Further Investigation

  • Most sounds have many frequencies in them, and not just one, even though they sound like one pitch. Use the “Frequency” mode to look at the mix of different frequencies that are in different musical instruments.
  • Explore how air can make something vibrate, as it does with the vocal cords. For example, let air out of a balloon. Pinch it tight to make a pure sound. Or try blowing across a soda bottle top.
  • Birds have a different vocal cord structure which enables them to make multiple sounds and very rapid changes in pitch. Do research on bird sounds: how they look and how they are produced.

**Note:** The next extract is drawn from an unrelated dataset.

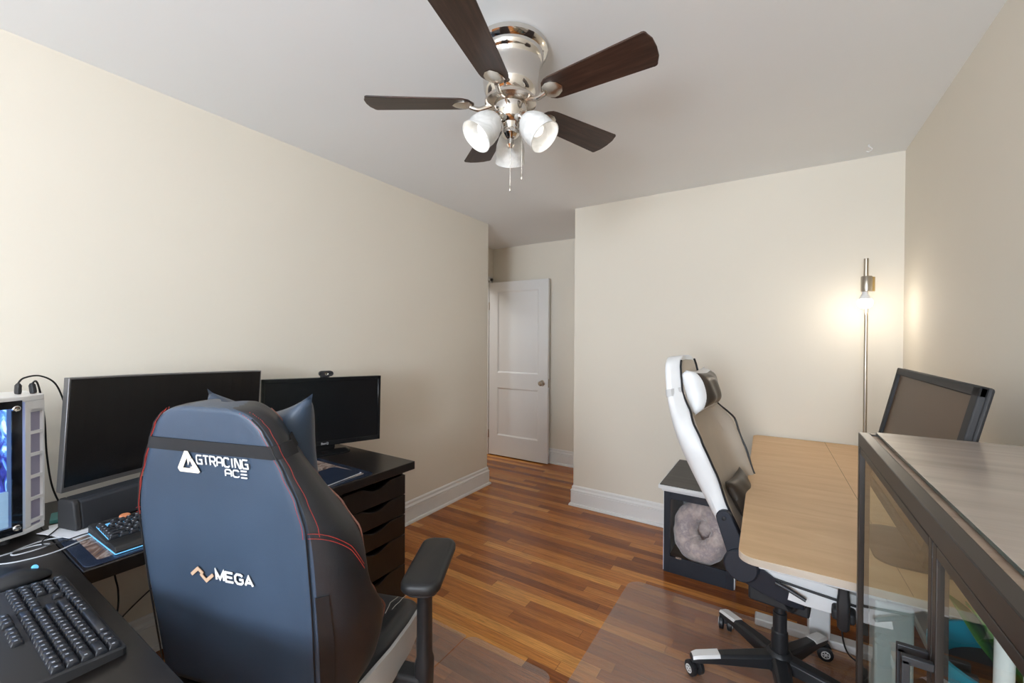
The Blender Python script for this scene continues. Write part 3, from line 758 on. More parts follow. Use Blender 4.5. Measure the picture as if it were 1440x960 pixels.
# drawer unit
du = thing('drawer_unit', 'black brown drawer unit with scooped drawer fronts under the end of the left desk', 'drawer unit', (-1.86, 1.294, 0))
hx, hy = .288, .180
bm = B()
box(bm, (-hx, -hy, .03), (hx-.02, -hy+.016, .708)); box(bm, (-hx, hy-.016, .03), (hx-.02, hy, .708))
box(bm, (-hx, -hy, .690), (hx-.02, hy, .7085)); box(bm, (-hx, -hy+.016, .03), (-hx+.01, hy-.016, .69)); box(bm, (-hx, -hy+.016, .03), (hx-.04, hy-.016, .045))
box(bm, (-hx+.02, -hy+.02, 0), (hx-.05, hy-.02, .03))
obj('carcass', bm, M_dark, du, bevel=.001)
zz = [.685, .585, .485, .385, .235, .04]
for i in range(5):
    z1, z0 = zz[i]-.002, zz[i+1]+.002; yy = hy-.002
    scoop = []
    for k in range(13):
        u = -1+2*k/12; scoop.append((u*.088, -.026*(.5+.5*math.cos(PI*u))**.7 if abs(u) < 1 else 0))
    poly = [(-yy, z0), (yy, z0), (yy, z1)]+[(x, z1+d) for x, d in scoop[::-1]]+[(-yy, z1)]
    db = B(); loft(db, [[(hx-.018, y, z) for y, z in poly], [(hx, y, z) for y, z in poly]])
    dwr = obj('drawer', db, M_dark, du, bevel=.0012)
    tb2 = B(); box(tb2, (-hx+.05, -yy+.02, z0+.012), (hx-.02, yy-.02, z0+.018)); box(tb2, (-hx+.05, -yy+.02, z0+.012), (-hx+.06, yy-.02, z1-.04))
    obj('drawer_box', tb2, M_dark, dwr)

# ---------------------------------------------------------------- monitors
def rrect3(w, h, r, y, cz=0, n=4, curve=0):
    return [(x, y-(x*x)*curve, z+cz) for x, z in rrect(w, h, r, n)]
def slab(bm, w, h, y0, y1, curve=0, nx=16, cz=0, cx=0):
    rows = []
    for i in range(nx+1):
        x = -w/2+w*i/nx+cx; k = -(x*x)*curve
        rows.append([(x, y0+k, cz-h/2), (x, y1+k, cz-h/2), (x, y1+k, cz+h/2), (x, y0+k, cz+h/2)])
    return loft(bm, rows)
m1 = thing('monitor', 'large curved black monitor with grey bezel, powered off, leftmost on the left desk', 'monitor', (-2.060, .688, DZ+.001), D(106.4-180))
# local: x to the right as seen from the chair after turning; the screen faces -y
w, h, cz, cv = .722, .370, .286, .25
def M1(bm): bmesh.ops.transform(bm, matrix=T(0, 0, cz) @ RY(D(2.2)) @ RX(D(2)) , verts=bm.verts); return bm
def facing(o, ang): o.rotation_euler = (0, 0, ang)
# screen normal points to the chair: right-hand axis = direction (-.28,.96)
facing(m1, D(106.4))
obj('housing', M1(slab(B(), w, h, -.004, .022, cv)), M_greybezel, m1, bevel=.002)
obj('screen', M1(slab(B(), w-.012, h-.022, -.0058, -.002, cv, cz=.006)), M_screen, m1, smooth=False)
sb = B(); box(sb, (-.02, .03, .02), (.02, .055, cz)); cbox(sb, (0, .03, cz), (.12, .03, .10)); 
obj('stand_neck', sb, M_plastic, m1, bevel=.004)
sb = B()
tube(sb, [(0, .055, .045), (-.11, .022, .008)], [.014, .007], 8); tube(sb, [(0, .055, .045), (.11, .022, .008)], [.014, .007], 8); tube(sb, [(0, .055, .045), (0, .13, .009)], [.014, .008], 8)
obj('stand_foot', sb, M_plastic, m1, bevel=.002)
m2 = thing('monitor', 'smaller flat black monitor with glossy bezel and webcam on top, nearest the drawer unit end', 'monitor', (-2.055, 1.349, DZ+.001), D(70.1))
w, h, cz = .602, .368, .219
def M2(bm): bmesh.ops.transform(bm, matrix=T(0, 0, cz) @ RY(D(.8)), verts=bm.verts); return bm
obj('housing', M2(slab(B(), w, h, 0, .035, 0, 1)), M_bezel, m2, bevel=.006)
fb = B()
for (x0, x1, z0, z1) in ((-w/2, w/2, h/2-.020, h/2), (-w/2, w/2, -h/2, -h/2+.026), (-w/2, -w/2+.018, -h/2, h/2), (w/2-.018, w/2, -h/2, h/2)):
    box(fb, (x0+.001, -.006, z0), (x1-.001, .002, z1))
obj('bezel', M2(fb), M_bezel, m2, bevel=.002)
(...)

Mac OS X Note: If you are using Java 1.5 on MacOS 10.4 or 10.5 you will almost certainly need to run some version of our Fix MacOS Java 1.5 Web Start Scripts once on each computer you run the Concord SAIL-OTrunk activities on. If you update Java on your Macintosh you will need to fix this problem again. The problem appears on Mac OS X computers when starting a Java Web Start program you have run before -- if a jar file needs to be updated the download process will freeze without completing.